Negative Weight Cycle Algorithm
I was thinking about the algorithm of finding a negative weight cycle in a directed graph. The Problem is: we have a graph G(V,E), we need to find an efficient algorithm to find a cycle with negative weight. I understand the algorithm in this PDF document
Briefly, the algorithm is applying Bellman Ford algorithm by iterating |V|-1 times doing relaxations. Afterwards it checks if there is an edge that can be even relaxed more, then a negative weight cycle exists and we can trace it back by parent pointers and everything goes well, we find a negative weight cycle.

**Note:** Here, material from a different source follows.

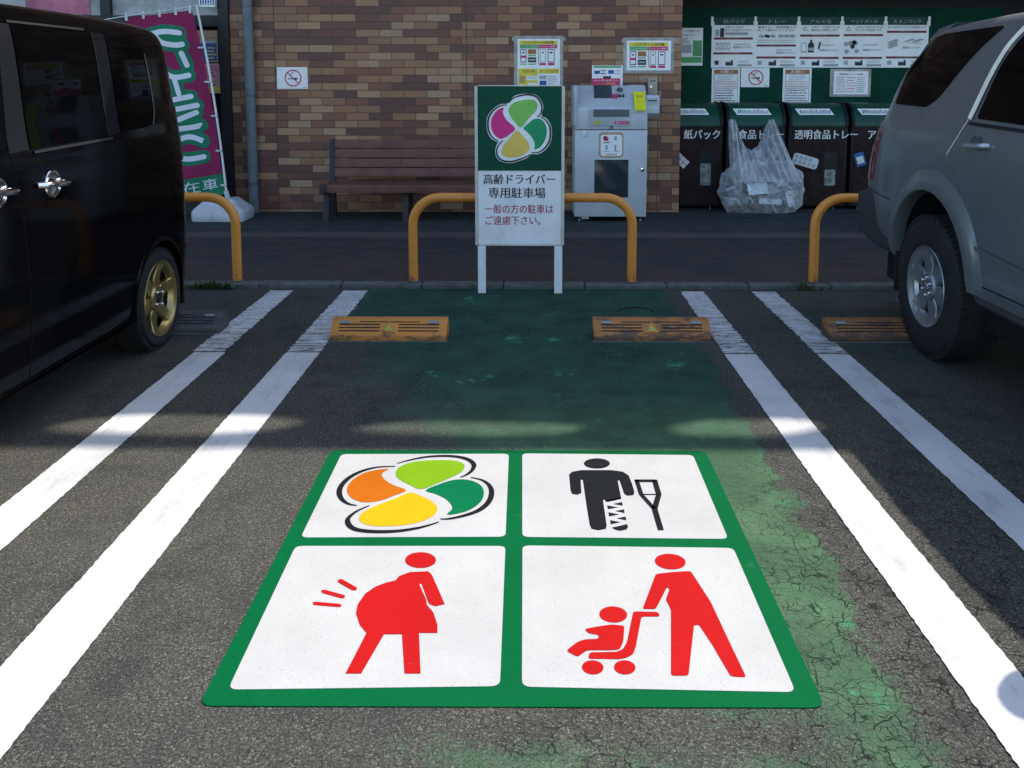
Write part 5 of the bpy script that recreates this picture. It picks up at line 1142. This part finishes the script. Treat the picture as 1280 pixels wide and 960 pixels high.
RD = [(3.67, 1.222), (4.335, 1.238), (4.352, 1.26), (4.272, 1.735), (4.25, 1.748), (3.65, 1.744), (3.622, 1.73)]
QT = [(4.50, 1.252), (4.82, 1.262), (4.885, 1.29), (4.915, 1.37), (4.86, 1.62), (4.81, 1.72), (4.76, 1.745), (4.42, 1.75)]
FD = [(2.75, 1.19), (3.50, 1.215), (3.50, 1.73), (3.20, 1.715), (3.02, 1.60)]
for nr in (True, False):
    for q in (RD, QT, FD): vglass(q, near=nr)
# matt pillar between the doors, weather strips, seams
VC.drape([(3.515, 1.215), (3.660, 1.222), (3.612, 1.742), (3.515, 1.74)], .0025).build('door_pillar', M('pillar_grey', (.009, .010, .012), .45, spec=.08), van)
VC.drape([(4.362, 1.238), (4.49, 1.25), (4.41, 1.745), (4.285, 1.745)], .0025).build('quarter_pillar', M('pillar_dark', (.005, .006, .008), .3, spec=.08), van)
ST = M('weather_strip', (.045, .045, .048), .3, metal=.5)
VC.seam([(3.69, 1.210), (4.39, 1.226)], .012, .006).build('weather_strip', ST, van)
VC.seam([(3.60, 1.752), (4.22, 1.755)], .010, .006).build('weather_strip', ST, van)
VC.seam([(4.280, 1.745), (4.358, 1.245)], .005, .006).build('weather_strip', ST, van)
VC.seam([(4.84, 1.66), (4.91, 1.38), (4.885, 1.27)], .012, .006).build('glass_trim', M('bright_trim', (.35, .35, .33), .2, metal=.9), van)
SE = M('panel_gap', (.0012, .0012, .0014), .9, spec=.05)
for nr in (True, False):
    VC.seam([(3.50, 1.78), (3.525, 1.2), (3.56, .95), (3.58, .55), (3.56, .24)], .006, near=nr).build('door_gap', SE, van)
    VC.seam([(3.58, .262), (4.30, .262), (4.55, .30), (4.58, .42), (4.62, .56), (4.70, .70), (4.72, 1.0), (4.50, 1.22)], .006, near=nr).build('door_gap', SE, van)
    VC.seam([(3.65, 1.025), (4.2, 1.03), (4.9, 1.02), (5.25, 1.0)], .007, near=nr).build('body_crease', BP, van)
    VC.seam([(5.05, .45), (5.2, .50), (5.33, .52)], .006, near=nr).build('bumper_gap', SE, van)
# arch lips
def arch(car, root, y, z, r, w, out, name, m, a0=-8, a1=188, xs=None, near=True):
    mb = MB(); sg = car.sg*(1 if near else -1)
    prof = [(r+w, 0.0), (r+w*.7, out*.62), (r+w*.3, out*.96), (r, out), (r-.006, out-.012), (r-.006, -.05)]
    n = 44; vs = []
    for k in range(n+1):
        a = math.radians(a0+(a1-a0)*k/n)
        for rad, o in prof:
            yy, zz = y+rad*math.cos(a), z+rad*math.sin(a); x = car.side(min(max(yy, car.y0+.02), car.y1-.02), max(zz, .32)) if xs is None else xs
            if not near: x = 2*car.xc-x
            vs.append((x+sg*o-(sg*.004 if o == 0 else 0), yy, max(zz, .18)))
    K = len(prof); fs = [(k*K+j, k*K+j+1, (k+1)*K+j+1, (k+1)*K+j) for k in range(n) for j in range(K-1)]
    mb.add(vs, fs); return mb.build(name, m, root, smooth=40)
for y in (4.868, wf): 
    for nr in (True, False): arch(VC, van, y, .285, .325, .030, .010, 'wheel_arch_lip', BP, near=nr)
# handles
def handle(y, z, car, root, m, near=True, bowl=True, L=.10):
    x = car.side(y, z); 
    if not near: x = 2*car.xc-x
    sg = car.sg*(1 if near else -1)
    P = [(x-sg*.002, y-L, z+.006), (x+sg*.026, y-L+.012, z+.006), (x+sg*.040, y-.03, z+.002), (x+sg*.040, y+.03, z-.002), (x+sg*.026, y+L-.012, z-.004), (x-sg*.002, y+L, z-.004)]
    mb = MB().tube(crom(P, 4, False), .013, 10); h = mb.build('handle', m, root, smooth=60)
    if bowl:
        mb = MB(); mb.lathe([(0.001, .062), (.006, .060), (.008, .054), (.003, .045), (.0025, .001)], (x+sg*.001, y, z), 'X', 30, sgn=sg); mb.build('handle_bowl', m, h, smooth=30)
        MB().tube([(x+sg*.03, y-L+.01, z+.005), (x+sg*.004, y-L-.022, z+.005)], [.014, .012], 10).build('handle_lock', m, h, smooth=50)
for y, z in ((3.80, 1.062), (3.40, 1.072)):
    for nr in (True, False): handle(y, z, VC, van, CHR, nr)
# tail lamps, rear glass, rear bumper, plate, mirrors, front end
for nr in (True, False):
    mb = VC.drape([(5.275, 1.04), (5.350, 1.04), (5.325, 1.34), (5.255, 1.36)], .010, nr, .03); mb.build('tail_lamp', M('lamp_glass', (.10, .085, .075), .08, spec=.8), van, smooth=30)
    sg = 1 if nr else -1
    mb = MB(); blob(mb, (-2.83+sg*.83, 3.0, 1.18), (.085, .05, .075)); o = mb.build('door_mirror', BP, van, smooth=50)
    MB().tube([(-2.83+sg*.76, 3.02, 1.16), (-2.83+sg*.68, 3.02, 1.14)], .02, 8).build('mirror_arm', BP, o)
    mb = MB(); blob(mb, (-2.83+sg*.54, 2.04, .80), (.13, .05, .07)); mb.build('headlight', M('headlight_glass', (.45, .46, .47), .05, spec=.8), van, smooth=50)
mb = MB(); 
for i in range(6):
    t0 = i/5; z = 1.60-.38*t0; y = [5.285, 5.315, 5.34, 5.36, 5.375, 5.39][i]
    if i: mb.add([(-2.83-w0, y0_, z0_), (-2.83+w0, y0_, z0_), (-2.83+.50, y, z), (-2.83-.50, y, z)], [(0, 1, 2, 3)])
    y0_, z0_, w0 = y, z, .50
mb.build('rear_window', VG, van)
MB().box(-3.40, -2.26, 5.33, 5.405, .25, .46).build('rear_bumper', BP, van, bevel=.03, bseg=3, smooth=40)
MB().box(-3.0, -2.66, 5.407, 5.412, .70, .86).build('number_plate', M('plate_yellow', (.6, .48, .06), .5), van)
mb = MB(); mb.add([(-3.36, 2.70, 1.16), (-2.30, 2.70, 1.16), (-2.36, 3.02, 1.69), (-3.30, 3.02, 1.69)], [(0, 1, 2, 3)]); mb.build('windscreen', VG, van)
MB().box(-3.3, -2.36, 1.955, 1.975, .42, .62).build('grille', RUB, van, bevel=.006)
mb = VC.drape([(2.75, .20), (4.50, .20), (4.50, .235), (2.75, .235)], .010); mb.build('side_skirt', BP, van)
# mud guard behind the rear wheel
MB().box(-2.26, -2.11, 5.20, 5.215, .17, .40).build('mud_flap', RUB, van)
# ------------------------------------------------------------------ silver grey off-road car on the right
SP = None
def silver():
    m, g, p, pos = mat_base('car_silver')
    fl = g.noise(pos, 900, 2, .5); c = g.mix(fl, (.150, .182, .195), (.225, .265, .282)); dust = g.ss(g.noise(pos, 5, 6, .7), .45, .75)
    c = g.mix(g.m('MULTIPLY', dust, .25), c, (.085, .085, .078)); g.put(p.inputs['Base Color'], c)
    p.inputs['Metallic'].default_value = .55; g.put(p.inputs['Roughness'], g.m('ADD', .30, g.m('MULTIPLY', dust, .12))); p.inputs['Coat Weight'].default_value = .35; p.inputs['Coat Roughness'].default_value = .08
    return m
SP = silver(); SG2 = M('cladding_grey', (.13, .145, .15), .42, metal=.3, var=.1)
suv = thing('off_road_car', (3.10, 3.5, 0), 'silver grey off-road estate car with dark rear windows, parked on the right', 'car')
def sring(y, zb, W, Wt, zt, zs):
    return [(0, zb), (W-.22, zb), (W-.05, zb+.01), (W-.012, zb+.10), (W-.004, zb+.26), (W, zs-.42), (W, zs-.22), (W-.008, zs-.10), (W-.030, zs-.02), (W-.055, zs+.04), (W*.42+Wt*.58, zs+(zt-zs)*.60), (Wt+.014, zt-.09), (Wt-.02, zt-.028), (Wt-.10, zt-.002), (Wt*.5, zt+.015), (0, zt+.02)]
srows = [(1.02, .48, .62, .50, .88, .80), (1.08, .42, .80, .62, .98, .86), (1.25, .38, .885, .66, 1.05, .95), (1.7, .38, .925, .68, 1.12, 1.03), (2.3, .38, .93, .70, 1.18, 1.08), (2.55, .38, .93, .66, 1.30, 1.14), (2.95, .38, .93, .665, 1.63, 1.22), (3.2, .38, .93, .70, 1.82, 1.26),
         (3.7, .38, .93, .71, 1.86, 1.28), (4.4, .38, .93, .71, 1.865, 1.29), (4.9, .40, .93, .71, 1.855, 1.30), (5.25, .44, .93, .705, 1.835, 1.30), (5.44, .46, .925, .70, 1.79, 1.30), (5.56, .46, .915, .70, 1.68, 1.27), (5.68, .46, .90, .70, 1.46, 1.20), (5.78, .47, .88, .71, 1.24, 1.08), (5.86, .48, .84, .71, 1.06, .95), (5.90, .50, .76, .67, .98, .88)]
KC = Car(3.10, -1, srows, sring)
sb = KC.body().build('body', SP, suv, smooth=35)
yr, yf2 = 4.761, 4.761-2.79
cut_wells(sb, Vector(suv.location), [(xa, xb, y, .47, .470) for y in (yr, yf2) for xa, xb in ((1.9, 2.55), (3.66, 4.3))], WELL)
RIMS = M('rim_silver', (.30, .32, .34), .35, metal=.75, var=.06)
SCAP = M('cap_silver', (.42, .45, .48), .2, metal=.8)
for y in (yr, yf2):
    wheel(suv, 2.165, y, .390, .392, .222, .25, -1, RIMS, 6, open_w=.72, nuts=6, deep=.022, cap=SCAP, band=.20)
    wheel(suv, 4.035, y, .390, .392, .222, .25, 1, RIMS, 6, open_w=.72, nuts=6, deep=.022, cap=SCAP, band=.20)
SG_ = M('car_glass', (.0015, .0015, .002), .08, spec=.06)
def flare(y, near):
    arch(KC, suv, y, .455, .468, .118, .030, 'wheel_flare', SP, a0=2, a1=178, near=near)
for nr in (True, False): flare(yr, nr); flare(yf2, nr)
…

However, I was thinking of another algorithm of just using depth-first search (DFS) on the graph by keeping track of the sum so far of the distances you traversed, I mark all nodes white at the beginning and make them grey when I am searching a path, and mark them black when they are finished, that way I know that I find a cycle if and only if I find a visited node and it is grey (in my path) , not black which was already finished by the Depth-First search, and so for my algorithm, if I reach a grey node that has already been visited, I check what would it's update be (the new distance) and if it is lower than before, I know that I have a negative weight cycle and can trace it back.
Is my algorithm wrong? If so, can you find a counterexample ? If not can you help me prove it?
Thank You
Answer
Bellman Ford doesn't always work, the problem is its a single source shortest path algorithm, if the negative loop is not reachable from the source you pick, it fails. However a little change to Bellman Ford could help, instead of selecting a source vertex and initialise its distance to 0, we can initialise all the distance to 0 and then run Bellman Ford. This is equivalent to add a extra vertex s' which points to all the vertexes in the original graph with 0 weight edge. Once Bellman Ford is run on the graph and we found any vertex u and edge (u,v) that make d[u] + w[u][v] < d[v], we know there must be a negative cycle leading to u, tracking back from u in the predecessor graph and we'll find the cycle.
DFS is not gonna work in any way, it's obviously not able to exhaust all possible cycles. DFS can be used to find the presence of cycle in graph, but no more.